Millennials get creative to afford homes

In 2023, some would-be millennial and Gen Z homebuyers tried improving their chances of breaking into the housing market. For example, more younger generation buyers are working side gigs in order to save up for a down payment, while others are asking for cash on their wedding registries to cover the cost of buying their first home. 

Assuming a median home price of $350,000, a couple would need to come up with $70,000 for a traditional 20% down payment, which is “a lot of cash and can be very intimidating for young couples looking to buy their first home,” Amanda Pendleton, a personal finance expert at Zillow Home Loans, previously told Fortune

“Even though affordability in this housing market is challenging, first-time buyers are getting creative to make it work, with 60% of first-time buyers using at least two sources to finance their down payment—typically savings and gifts from family or friends,” Nicole Bachaud, a senior economist with Zillow, previously told Fortune. 

Beatrice de Jong, a real estate broker associate with The Beverly Hills Estates in Los Angeles, says that nearly all of her younger clients are getting financial help from family in order to buy a home, whether that’s helping with a down payment, co-signing on a loan, or helping with monthly mortgage payments.

“There’s a lot more family involvement than I’ve seen ever before,” she tells Fortune

In fact, housing affordability has gotten so bad for younger generations that some millennials and Gen Zers have had to go in on buying a house with their parents.  

“I also see a lot of the millennial-age range buyers are purchasing homes with the intention of family living with them—like having their parents live in a separate unit, like an ADU [accessory dwelling unit], or maybe in the house with them,” de Jong says. 

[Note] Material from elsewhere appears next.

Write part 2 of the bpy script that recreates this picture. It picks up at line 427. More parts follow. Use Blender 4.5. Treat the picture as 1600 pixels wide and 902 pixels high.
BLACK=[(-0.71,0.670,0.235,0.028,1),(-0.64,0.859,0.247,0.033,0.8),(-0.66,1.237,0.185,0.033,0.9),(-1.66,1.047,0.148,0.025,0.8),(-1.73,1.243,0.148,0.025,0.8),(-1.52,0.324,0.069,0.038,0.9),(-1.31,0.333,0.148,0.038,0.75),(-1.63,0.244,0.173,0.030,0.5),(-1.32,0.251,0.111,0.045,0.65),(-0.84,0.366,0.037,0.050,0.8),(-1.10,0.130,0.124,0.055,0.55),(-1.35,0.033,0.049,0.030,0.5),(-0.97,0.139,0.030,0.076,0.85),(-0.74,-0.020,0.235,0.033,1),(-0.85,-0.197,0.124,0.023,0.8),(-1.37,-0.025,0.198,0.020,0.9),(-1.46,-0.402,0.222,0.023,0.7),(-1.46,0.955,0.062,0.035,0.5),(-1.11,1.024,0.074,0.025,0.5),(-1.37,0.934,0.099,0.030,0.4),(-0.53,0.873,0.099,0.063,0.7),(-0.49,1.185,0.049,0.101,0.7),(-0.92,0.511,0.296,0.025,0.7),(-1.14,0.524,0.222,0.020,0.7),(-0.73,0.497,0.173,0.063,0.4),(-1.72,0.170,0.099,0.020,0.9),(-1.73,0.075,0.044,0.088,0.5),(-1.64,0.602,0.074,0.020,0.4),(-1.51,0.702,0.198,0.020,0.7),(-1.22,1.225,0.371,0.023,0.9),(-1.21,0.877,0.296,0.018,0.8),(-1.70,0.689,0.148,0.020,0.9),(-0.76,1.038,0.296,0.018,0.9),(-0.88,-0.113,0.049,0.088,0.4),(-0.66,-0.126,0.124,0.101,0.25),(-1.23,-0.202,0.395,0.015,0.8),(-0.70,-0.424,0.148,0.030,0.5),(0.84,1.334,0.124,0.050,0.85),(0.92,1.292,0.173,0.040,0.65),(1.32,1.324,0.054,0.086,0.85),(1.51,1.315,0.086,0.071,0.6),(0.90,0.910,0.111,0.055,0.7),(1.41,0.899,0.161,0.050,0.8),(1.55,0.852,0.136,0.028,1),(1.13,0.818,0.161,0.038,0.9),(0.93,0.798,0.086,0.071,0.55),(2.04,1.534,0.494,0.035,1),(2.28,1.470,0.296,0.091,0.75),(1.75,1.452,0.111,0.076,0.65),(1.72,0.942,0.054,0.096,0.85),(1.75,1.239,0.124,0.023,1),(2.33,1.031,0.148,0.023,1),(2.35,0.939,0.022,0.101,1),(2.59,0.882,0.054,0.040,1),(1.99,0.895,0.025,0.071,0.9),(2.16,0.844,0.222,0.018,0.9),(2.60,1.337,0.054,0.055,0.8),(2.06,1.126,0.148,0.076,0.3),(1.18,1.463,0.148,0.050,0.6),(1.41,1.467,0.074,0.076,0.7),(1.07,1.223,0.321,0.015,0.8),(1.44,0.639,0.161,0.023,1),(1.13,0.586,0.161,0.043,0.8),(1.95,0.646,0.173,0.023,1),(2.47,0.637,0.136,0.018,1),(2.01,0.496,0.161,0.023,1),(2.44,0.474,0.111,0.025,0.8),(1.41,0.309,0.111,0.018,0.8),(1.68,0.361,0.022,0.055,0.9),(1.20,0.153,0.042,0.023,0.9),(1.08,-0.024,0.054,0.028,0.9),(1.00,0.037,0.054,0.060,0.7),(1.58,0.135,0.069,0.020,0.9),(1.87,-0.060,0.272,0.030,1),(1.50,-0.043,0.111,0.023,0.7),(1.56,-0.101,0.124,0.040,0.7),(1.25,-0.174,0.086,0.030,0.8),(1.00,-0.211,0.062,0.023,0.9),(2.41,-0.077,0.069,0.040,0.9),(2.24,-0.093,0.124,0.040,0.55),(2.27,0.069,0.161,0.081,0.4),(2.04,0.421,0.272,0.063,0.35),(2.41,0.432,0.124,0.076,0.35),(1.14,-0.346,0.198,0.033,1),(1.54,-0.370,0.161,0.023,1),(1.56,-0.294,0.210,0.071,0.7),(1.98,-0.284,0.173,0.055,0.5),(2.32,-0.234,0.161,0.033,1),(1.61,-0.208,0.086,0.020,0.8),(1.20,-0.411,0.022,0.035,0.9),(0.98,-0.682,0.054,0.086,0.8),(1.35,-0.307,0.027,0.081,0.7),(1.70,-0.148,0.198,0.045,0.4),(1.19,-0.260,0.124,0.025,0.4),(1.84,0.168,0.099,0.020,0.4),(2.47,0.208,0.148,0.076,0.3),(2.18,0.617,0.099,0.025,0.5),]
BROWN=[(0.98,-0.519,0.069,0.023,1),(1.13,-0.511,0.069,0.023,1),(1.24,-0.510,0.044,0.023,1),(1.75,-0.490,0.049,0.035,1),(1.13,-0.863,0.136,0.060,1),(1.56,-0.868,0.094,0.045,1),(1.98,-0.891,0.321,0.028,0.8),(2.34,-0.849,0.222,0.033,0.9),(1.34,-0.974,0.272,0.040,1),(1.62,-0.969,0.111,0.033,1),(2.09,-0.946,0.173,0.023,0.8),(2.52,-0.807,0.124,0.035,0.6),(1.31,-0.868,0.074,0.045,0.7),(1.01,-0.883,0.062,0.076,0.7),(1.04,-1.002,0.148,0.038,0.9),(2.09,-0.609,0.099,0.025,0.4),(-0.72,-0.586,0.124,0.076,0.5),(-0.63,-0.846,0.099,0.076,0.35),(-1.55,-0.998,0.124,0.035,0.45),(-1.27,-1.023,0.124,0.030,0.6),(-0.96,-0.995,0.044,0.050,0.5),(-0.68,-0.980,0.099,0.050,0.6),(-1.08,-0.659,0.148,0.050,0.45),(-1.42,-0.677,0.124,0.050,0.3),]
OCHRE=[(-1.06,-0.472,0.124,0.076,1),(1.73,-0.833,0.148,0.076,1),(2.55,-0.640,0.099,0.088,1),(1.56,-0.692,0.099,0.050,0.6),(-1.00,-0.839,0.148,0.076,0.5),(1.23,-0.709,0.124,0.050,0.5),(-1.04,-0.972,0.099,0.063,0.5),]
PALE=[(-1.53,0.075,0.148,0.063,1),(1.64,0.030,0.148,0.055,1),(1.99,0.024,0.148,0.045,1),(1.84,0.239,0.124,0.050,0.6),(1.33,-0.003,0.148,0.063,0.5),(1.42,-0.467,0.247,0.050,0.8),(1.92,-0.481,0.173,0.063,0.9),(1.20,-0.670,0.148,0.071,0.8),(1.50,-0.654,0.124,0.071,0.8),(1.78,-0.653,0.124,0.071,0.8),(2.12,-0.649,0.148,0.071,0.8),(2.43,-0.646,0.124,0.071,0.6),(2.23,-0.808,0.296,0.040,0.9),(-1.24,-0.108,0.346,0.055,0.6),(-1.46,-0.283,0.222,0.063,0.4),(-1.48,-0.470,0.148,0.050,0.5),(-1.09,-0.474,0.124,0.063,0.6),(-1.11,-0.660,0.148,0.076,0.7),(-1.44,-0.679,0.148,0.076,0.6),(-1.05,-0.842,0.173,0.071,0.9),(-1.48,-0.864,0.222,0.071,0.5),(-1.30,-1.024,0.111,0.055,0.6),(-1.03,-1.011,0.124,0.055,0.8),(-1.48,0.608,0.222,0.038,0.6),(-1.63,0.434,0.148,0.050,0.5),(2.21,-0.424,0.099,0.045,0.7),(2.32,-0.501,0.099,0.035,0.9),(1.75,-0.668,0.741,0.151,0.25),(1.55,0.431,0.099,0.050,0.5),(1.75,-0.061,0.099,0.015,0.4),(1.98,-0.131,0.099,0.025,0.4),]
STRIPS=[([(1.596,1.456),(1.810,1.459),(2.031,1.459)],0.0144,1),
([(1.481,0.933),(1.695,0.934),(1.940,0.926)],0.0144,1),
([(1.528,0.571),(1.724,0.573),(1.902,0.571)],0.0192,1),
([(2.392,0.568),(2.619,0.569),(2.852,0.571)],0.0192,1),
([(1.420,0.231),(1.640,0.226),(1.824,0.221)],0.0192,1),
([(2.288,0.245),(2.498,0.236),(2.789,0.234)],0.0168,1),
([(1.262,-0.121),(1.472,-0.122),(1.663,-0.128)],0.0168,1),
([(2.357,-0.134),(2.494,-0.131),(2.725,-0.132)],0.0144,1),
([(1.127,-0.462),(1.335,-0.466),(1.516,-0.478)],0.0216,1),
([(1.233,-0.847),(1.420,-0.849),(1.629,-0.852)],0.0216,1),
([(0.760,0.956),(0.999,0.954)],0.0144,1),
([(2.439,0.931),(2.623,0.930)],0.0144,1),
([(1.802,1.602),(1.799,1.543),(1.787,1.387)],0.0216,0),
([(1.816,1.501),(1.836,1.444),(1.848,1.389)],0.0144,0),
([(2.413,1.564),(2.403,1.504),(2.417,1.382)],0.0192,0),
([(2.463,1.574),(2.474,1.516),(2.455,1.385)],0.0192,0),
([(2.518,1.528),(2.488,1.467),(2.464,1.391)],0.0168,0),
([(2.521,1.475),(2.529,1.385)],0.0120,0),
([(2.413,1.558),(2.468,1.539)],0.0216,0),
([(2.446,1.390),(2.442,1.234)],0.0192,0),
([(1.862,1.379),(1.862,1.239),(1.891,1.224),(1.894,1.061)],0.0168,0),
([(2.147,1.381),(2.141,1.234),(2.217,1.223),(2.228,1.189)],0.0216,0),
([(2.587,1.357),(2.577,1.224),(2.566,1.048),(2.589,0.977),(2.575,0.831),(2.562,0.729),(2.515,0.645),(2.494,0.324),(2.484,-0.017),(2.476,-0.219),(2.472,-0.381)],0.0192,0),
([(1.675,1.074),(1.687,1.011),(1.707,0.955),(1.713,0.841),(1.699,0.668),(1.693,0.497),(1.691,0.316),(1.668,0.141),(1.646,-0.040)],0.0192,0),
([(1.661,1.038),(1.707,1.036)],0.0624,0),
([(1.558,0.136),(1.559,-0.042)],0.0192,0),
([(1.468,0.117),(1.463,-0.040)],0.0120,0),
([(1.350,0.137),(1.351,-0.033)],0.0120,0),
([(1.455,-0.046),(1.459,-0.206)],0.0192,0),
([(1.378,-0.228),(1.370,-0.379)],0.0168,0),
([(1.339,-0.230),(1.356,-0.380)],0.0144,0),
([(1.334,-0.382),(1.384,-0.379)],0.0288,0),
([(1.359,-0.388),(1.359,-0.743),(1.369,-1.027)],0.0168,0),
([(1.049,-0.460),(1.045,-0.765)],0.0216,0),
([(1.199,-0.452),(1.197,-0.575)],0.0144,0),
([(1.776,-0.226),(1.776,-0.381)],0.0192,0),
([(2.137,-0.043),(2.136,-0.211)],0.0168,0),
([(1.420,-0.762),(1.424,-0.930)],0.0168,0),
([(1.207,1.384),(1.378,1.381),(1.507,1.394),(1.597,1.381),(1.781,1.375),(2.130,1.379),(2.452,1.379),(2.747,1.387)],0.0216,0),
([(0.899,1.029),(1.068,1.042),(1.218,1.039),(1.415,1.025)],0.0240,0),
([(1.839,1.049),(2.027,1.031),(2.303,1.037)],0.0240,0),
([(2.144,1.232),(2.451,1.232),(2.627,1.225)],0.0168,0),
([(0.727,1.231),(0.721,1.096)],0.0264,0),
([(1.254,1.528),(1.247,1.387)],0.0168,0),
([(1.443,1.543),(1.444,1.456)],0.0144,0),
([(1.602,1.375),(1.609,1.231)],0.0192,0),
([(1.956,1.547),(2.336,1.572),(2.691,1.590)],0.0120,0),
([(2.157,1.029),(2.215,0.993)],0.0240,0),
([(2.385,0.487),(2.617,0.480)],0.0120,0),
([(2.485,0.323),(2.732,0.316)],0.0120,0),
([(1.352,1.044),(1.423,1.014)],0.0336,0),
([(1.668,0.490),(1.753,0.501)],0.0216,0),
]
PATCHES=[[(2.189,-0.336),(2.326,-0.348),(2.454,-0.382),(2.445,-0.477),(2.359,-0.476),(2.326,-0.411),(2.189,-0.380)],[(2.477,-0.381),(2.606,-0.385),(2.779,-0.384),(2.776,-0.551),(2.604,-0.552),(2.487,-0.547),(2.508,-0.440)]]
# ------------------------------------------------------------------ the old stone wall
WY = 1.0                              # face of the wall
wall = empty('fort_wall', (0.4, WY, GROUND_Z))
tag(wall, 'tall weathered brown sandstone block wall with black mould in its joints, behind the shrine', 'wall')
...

The creativity will likely have to continue into 2024 with forecasts showing that mortgage rates will likely stay in the 6% range for the year.

“People are just being forced into being more realistic about what they can afford,” de Jong says. “A lot of millennials are getting married and starting a family, but they’re probably looking at buying a condo as their first home because the home prices are so high. It’s just not realistic to think you can buy a house that has a two-car garage and the features that were so common growing up in the suburbs.”